You can spot 44 Eccleston Street in this 1950s or early 1960s photo by the hanging sign bearing the Boots logo.

Post war and particularly in the 1960s and 70s Boots focussed on new branches and updating its many branches, including the closure of all of the ‘Booklovers Libraries’ across the entire chain in 1966-7. Instead of tearing down 44 Eccleston Street, or setting up shop in one of the new parades of 1960s buildings elsewhere on Eccleston Street, Boots built a new shop next door at 42 Eccleston Street (on the site of the demolished White Hart Inn) in a pseudo-Georgian style, albeit in modern brick with a modern style shopfront. The business remains there to this day.

Sign of the times – this photo was taken shortly before works started you can still see ‘Sayers’ and the unmistakeable Boots logo on this fascia.

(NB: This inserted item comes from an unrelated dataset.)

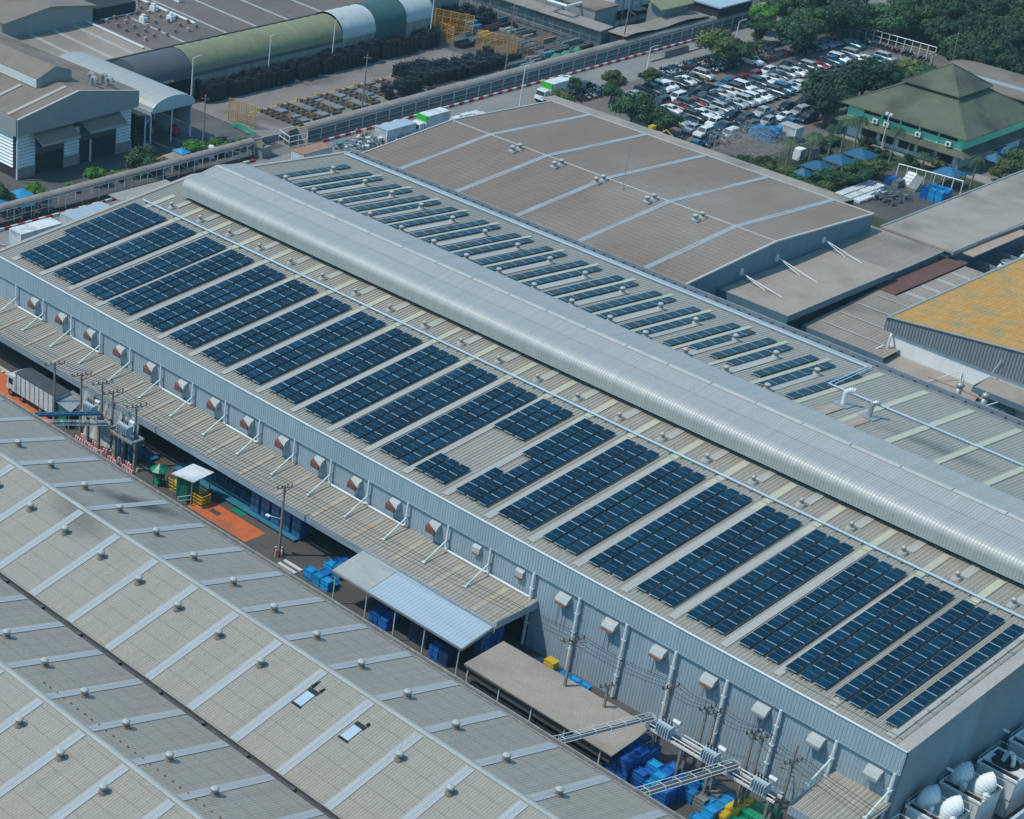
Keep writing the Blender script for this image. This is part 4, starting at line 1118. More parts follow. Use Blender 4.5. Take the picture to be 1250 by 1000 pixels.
for k, (x0, l) in enumerate(((42.9, 'yellow crate frame left of the green curtain'), (47.0, 'yellow steel crate frame right of the green curtain'))):
    y_ = thing('yellow_cage', l, 'cage', (x0, -10, 0))
    m = MB()
    for z in (.1, .55, 1.0, 1.45):
        for a in ((x0, -10.6, x0 + 2.2, -10.6), (x0, -9.2, x0 + 2.2, -9.2), (x0, -10.6, x0, -9.2), (x0 + 2.2, -10.6, x0 + 2.2, -9.2)): m.tube((a[0], a[1], z), (a[2], a[3], z), .06, 5)
    for i in range(6):
        for y in (-10.6, -9.2): m.tube((x0 + i * .44, y, 0), (x0 + i * .44, y, 1.5), .05, 5)
    part('frame', m, M['yellow'], y_)
    m = MB(); m.box(x0 + .2, x0 + 1.9, -10.4, -9.4, .1, .9); part('load', m, M['yellow'], y_)
h_ = thing('hand_rail', 'white tubular hand rail at the gutter end of the orange floor patch', 'hand rail', (47.6, -11.8, 0))
m = MB(); m.path([(46.9, -12.3, 0), (46.9, -12.3, 1.1), (47.7, -10.4, 1.1), (47.7, -10.4, 0)], .05, 5); m.path([(46.9, -12.3, .55), (47.7, -10.4, .55)], .04, 5); m.path([(47.3, -11.3, 0), (47.3, -11.3, 1.1)], .04, 5); part('rail', m, M['mint'], h_)
h_ = thing('green_mat', 'bright green mat on the floor past the orange patch', 'mat', (53, -7, 0))
m = MB(); m.poly([(51.5, -7.9, .02), (53.3, -7.9, .02), (53.3, -6.9, .02), (51.5, -6.9, .02)]); part('mat', m, M['cr_green'], h_)
h_ = thing('drain_cover', 'dark slotted drain cover in the lane beyond the orange patch', 'drain', (59.4, -10.3, 0)); m = MB(); m.box(58.6, 60.4, -10.6, -10.2, .01, .03); part('grating', m, M['gutter'], h_)
h_ = thing('drain_cover', 'dark drain cover set in the orange floor patch', 'drain', (51, -9.8, 0)); m = MB(); m.box(50, 51.6, -10.2, -9.4, .016, .03); part('grating', m, M['brownwood'], h_)
h_ = thing('wheel_stop', 'pair of white blocks on the lane past the lone lamp pole', 'kerb block', (64, -11, 0)); m = MB(); m.box(63.6, 66.4, -11.8, -11.4, .01, .15); m.box(63.6, 66.4, -10.9, -10.5, .01, .15); part('block', m, M['kerbwhite'], h_)

# lean-to canopy with pale green posts
lc = thing('lean_to_canopy', 'pale blue grey lean to canopy on thin green posts over the lane', 'canopy', (82, -10, 0))
m = MB(); m.ribbed([(-12.9, 4.3), (-8.15, 5.15)], 72.9, 91.6, .45, .03); part('roof', m, M['archblue'], lc)
m = MB(); m.slab((72.9, -8.2, 5.22), (91.6, -8.2, 5.22), (91.6, -7.8, 5.3), (72.9, -7.8, 5.3), .04); m.box(72.8, 91.7, -12.98, -12.9, 4.1, 4.36); m.slab((91.6, -12.9, 4.36), (91.75, -12.9, 4.36), (91.75, -8.1, 5.25), (91.6, -8.1, 5.25), .35); part('edge_trim', m, M['galv'], lc)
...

It seems that the former Boots shop was snapped up by the bakery chain Sayers which grew from a single kitchen in Old Swan in 1912 to a present-day regional chain of 158 branches. It seems that Sayers re-fitted the back lean-to as their food prep area, complete with very 1960s-looking floral red and black tiles that survive above the level of the later suspended ceiling. Sayers were a long-term occupant, moving down the street to 16 Eccleston Street in 2015, having re-branded the branch as one of its Poundbakeries in 2014.

44 Eccleston Street and 42 Eccleston Street in 2012. Boots moved out of no.44 into their purpose-built building in the 1960s or early 1970s and Sayers moved in.

That’s all we can find about the building. I will keep you posted if we find anything else!